Le 27 avril, trois dirigeables français, capacité davantage utilisée par l'adversaire, bombardent les gares d'Etain, de Bernsdorf et d'Arnaville, points de transit et de dépôt de la logistique allemande pour tenter de fragiliser les arrières de Berlin. En Irak, à Kut El Mara, le général Tonwnsend, encerclé depuis 143 jours, est contraint de se rendre avec 2970 soldats britanniques et 6000 combattants indiens. En Egypte occidentale, des patrouilles alliées parcourent le désert dans des automobiles blindées pour s'emparer des dépôts cachés. C'est en quelque sorte la répétition de l'action des SAS harcelant les arrières des Italiens comme de l'Afrika Korps en 1942-43.
Fin avril et début mai, les Français regagnent près de 1000 mètres sur les pentes du Mort Homme au-dessus de Verdun et les aviateurs peuvent comptabiliser 31 avions ennemis abattus. L'auteur décrit les chiffres officiels des pertes allemandes (955ème liste en date du 28 avril) qui montre déjà, en 1916, l'ampleur du désastre humain du premier conflit mondial au moins pour ce belligérant : 712 515 tués, 1 761 115 blessés, 363 642 disparus (pour les officiers allemand il s'agit entre autre de 22 636 tués, 43 334 blessés et 3762 disparus).
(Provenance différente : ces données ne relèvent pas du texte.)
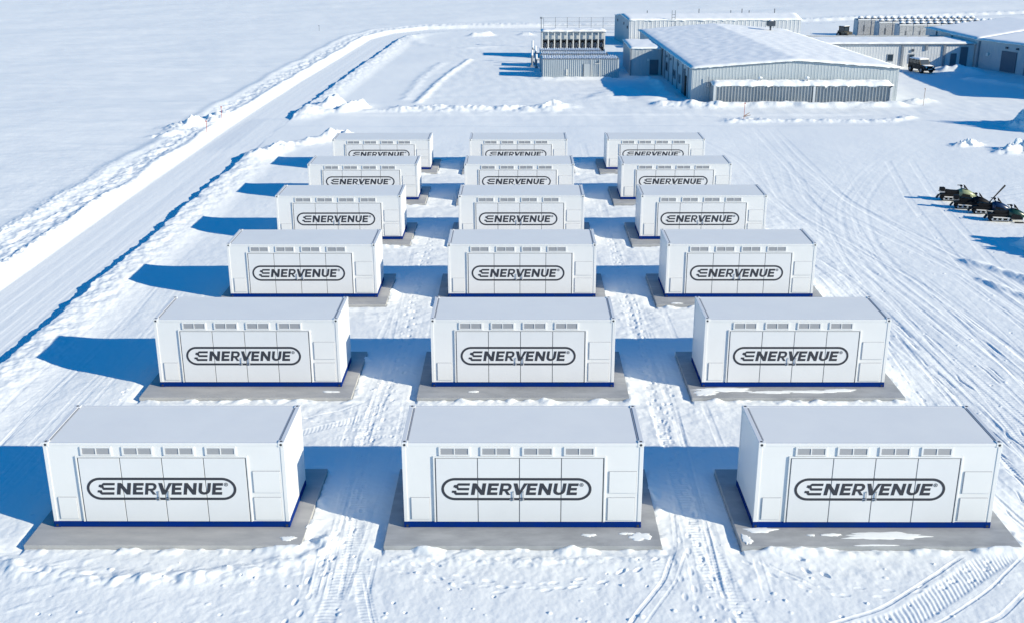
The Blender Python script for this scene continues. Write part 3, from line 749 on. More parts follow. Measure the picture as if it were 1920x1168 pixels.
# ---- ribbed lean shed in front of the hall
t = thing('corrugated_shed', 'long dark ribbed metal shed with snow on top, against the front of the hall', 'shed')
SF, SR, SB, SL_ = (16.35, 95.35), (31.15, 95.30), (31.15, 96.75), (16.20, 96.75)
SH_ = 1.42
jx = 0.565
pj = (SF[0]+(SR[0]-SF[0])*jx, SF[1]-0.02)
corr_wall('wall', SF, (pj[0]-0.12, pj[1]), -0.3, SH_, 'shed_metal', t, 0.27, 0.09, 0.26)
corr_wall('wall', (pj[0]+0.12, pj[1]), SR, -0.3, SH_, 'shed_metal', t, 0.27, 0.09, 0.26)
corr_wall('wall', SL_, SF, -0.3, SH_, 'shed_metal', t, 0.3, 0.05, 0.26)
corr_wall('wall', SR, SB, -0.3, SH_, 'shed_metal', t, 0.3, 0.05, 0.26)
for p in (SF, SR, pj):
    m = MB(); m.box(p[0]-0.09, p[1]-0.15, -0.2, p[0]+0.09, p[1]+0.06, SH_+0.02, 'wall_light'); m.build('corner_post', t)
snow_roof('roof_snow', [SF, SR, (SR[0], 96.42), (SF[0]-0.1, 96.42)], lambda u_, v: SH_+0.20*v, 0.22, t, 110, 8, 9, 0.14, 0.25, 0.07, 0.10)
for i, x in enumerate((20.25, 22.9+1.3)):
    m = MB(); m.tube([(x, 95.9, 1.5), (x, 95.9, 1.98)], 0.09, 'trim', 8)
    m.tube([(x, 95.9, 1.95), (x-0.03, 95.9, 2.1)], 0.2, 'roof_snow', 10, 0.06); m.tube([(x-0.3, 95.8, 1.70), (x, 95.9, 1.88)], 0.07, 'steel', 8)
    o = m.build('vent_pipe'); tag(o, 'short snow capped vent pipe on the ribbed shed roof, ' + ('the left one' if i == 0 else 'the right one'), 'vent pipe', 'vent pipes on the shed roof')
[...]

Malgré tout, du 4 au 8 mai, les Allemands, appuyés par leur artillerie lourde (qui bouleverse les positions) concentrent leurs efforts dans les tranchées verdunoises entre la côte 304 et le Mort Homme où ils prennent pieds (sans s'y maintenir) malgré la résistance héroïque française, en particulier aux alentours du bois d'Houdromont.
Des troupes de l'ANZAC rentrées des Dardanelles, rejoignent les Anglais en France, les Russes ne sont plus qu'à 160 km de Bagdad et les Alliés (troupes belges du colonel Molitor) s'emparent, en Afrique, de Kigali, capitale du Rwanda allemand. Bien plus loin, l'armée française a mené à bien une mission d'assistance militaire opérationnelle (pour utiliser un terme contemporain) en achevant, à Corfou, la réorganisation de l'armée serbe (mission militaire du général Mondésir). Le 13 mai, le lieutenant-colonel Rousset se fait l'écho du manque d'artillerie lourde en France pour s'opposer à celle de Berlin qui permet aux Allemands de mener leurs attaques.
Le 15 mai, en Mésopotamie, les Russes font jonction avec les Britanniques après avoir pris Mossoul. Du 16 au 19 mai, les Italiens sont contraints de reculer momentanément dans le Trentin (vallées de l'Arsa, de l'Astico et de l'Assa) et sur les positions de Zugna-Torta face à l'attaque autrichienne et la puissance des feux mises en œuvre. A partir du 20 mai, deux divisions allemandes fraîches lancent une attaque générale à Verdun avec des assauts répétés, de jour comme de nuit, sur le Mort Homme et les deux rives de la Meuse. Les Français y appliquent une tactique défensive solide même s'ils perdent du terrain face aux masses compactes allemandes alors que ,vers le Fort de Douaumont, ils renouent avec l'offensive, chassant leurs adversaires de cette position dès le 22 mai, d'abord avec succès. Malheureusement, la division Mangin doit de nouveau reculer le 24 mai face aux contre-attaques bavaroises. Dans le même temps, au 26 mai, les troupes italiennes subissent une nouvelle progression des Autrichiens et se replient au sud de la route de Vicence et dans la vallée de la Léogra. Cette manœuvre, bien menée par les Austro-hongrois, compromet la situation de troupes de Victor Emmanuel à Arsiero qui sont déjà menacées de front par le perte du Monte-Maggio. En quelques jours, l'initiative et le succès semblent avoir changé de camp. La puissance de l'artillerie devient un point clé et transforme le champ de bataille de Verdun en enfer sans discontinuer.
Sur mer, le 31 mai, débute la bataille navale du Jutland qui va faire de lourdes pertes des deux côtes, l'été s'annonçant, une fois de plus meurtrier.